- _YOUR INSTRUCTIONS_:
Reproduce all of the material word for word.

- _DATASET CONTENT_:

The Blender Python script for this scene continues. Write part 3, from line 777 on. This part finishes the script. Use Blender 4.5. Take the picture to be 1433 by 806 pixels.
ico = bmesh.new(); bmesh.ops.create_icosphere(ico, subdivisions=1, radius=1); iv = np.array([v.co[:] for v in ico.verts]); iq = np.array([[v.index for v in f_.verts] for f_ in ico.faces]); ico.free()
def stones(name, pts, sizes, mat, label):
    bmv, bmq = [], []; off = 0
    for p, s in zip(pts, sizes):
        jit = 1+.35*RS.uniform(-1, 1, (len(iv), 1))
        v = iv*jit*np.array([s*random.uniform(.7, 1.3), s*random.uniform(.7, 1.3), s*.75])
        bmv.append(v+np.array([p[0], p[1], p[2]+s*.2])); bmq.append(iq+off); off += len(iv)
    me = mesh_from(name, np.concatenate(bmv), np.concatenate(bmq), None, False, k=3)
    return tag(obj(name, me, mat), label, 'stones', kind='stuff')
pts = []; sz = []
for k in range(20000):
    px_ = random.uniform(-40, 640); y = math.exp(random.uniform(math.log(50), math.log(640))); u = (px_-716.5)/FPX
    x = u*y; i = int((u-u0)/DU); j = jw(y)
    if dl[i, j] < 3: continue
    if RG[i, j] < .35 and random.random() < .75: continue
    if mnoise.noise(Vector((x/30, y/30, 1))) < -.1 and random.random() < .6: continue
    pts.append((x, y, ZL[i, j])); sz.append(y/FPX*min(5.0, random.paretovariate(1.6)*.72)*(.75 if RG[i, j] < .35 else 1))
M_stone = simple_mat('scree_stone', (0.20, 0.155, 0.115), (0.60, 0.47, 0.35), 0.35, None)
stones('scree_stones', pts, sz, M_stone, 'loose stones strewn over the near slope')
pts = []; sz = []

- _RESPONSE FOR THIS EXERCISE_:
The Blender Python script for this scene continues. Write part 3, from line 777 on. This part finishes the script. Use Blender 4.5. Take the picture to be 1433 by 806 pixels.
ico = bmesh.new(); bmesh.ops.create_icosphere(ico, subdivisions=1, radius=1); iv = np.array([v.co[:] for v in ico.verts]); iq = np.array([[v.index for v in f_.verts] for f_ in ico.faces]); ico.free()
def stones(name, pts, sizes, mat, label):
    bmv, bmq = [], []; off = 0
    for p, s in zip(pts, sizes):
        jit = 1+.35*RS.uniform(-1, 1, (len(iv), 1))
        v = iv*jit*np.array([s*random.uniform(.7, 1.3), s*random.uniform(.7, 1.3), s*.75])
        bmv.append(v+np.array([p[0], p[1], p[2]+s*.2])); bmq.append(iq+off); off += len(iv)
    me = mesh_from(name, np.concatenate(bmv), np.concatenate(bmq), None, False, k=3)
    return tag(obj(name, me, mat), label, 'stones', kind='stuff')
pts = []; sz = []
for k in range(20000):
    px_ = random.uniform(-40, 640); y = math.exp(random.uniform(math.log(50), math.log(640))); u = (px_-716.5)/FPX
    x = u*y; i = int((u-u0)/DU); j = jw(y)
    if dl[i, j] < 3: continue
    if RG[i, j] < .35 and random.random() < .75: continue
    if mnoise.noise(Vector((x/30, y/30, 1))) < -.1 and random.random() < .6: continue
    pts.append((x, y, ZL[i, j])); sz.append(y/FPX*min(5.0, random.paretovariate(1.6)*.72)*(.75 if RG[i, j] < .35 else 1))
M_stone = simple_mat('scree_stone', (0.20, 0.155, 0.115), (0.60, 0.47, 0.35), 0.35, None)
stones('scree_stones', pts, sz, M_stone, 'loose stones strewn over the near slope')
pts = []; sz = []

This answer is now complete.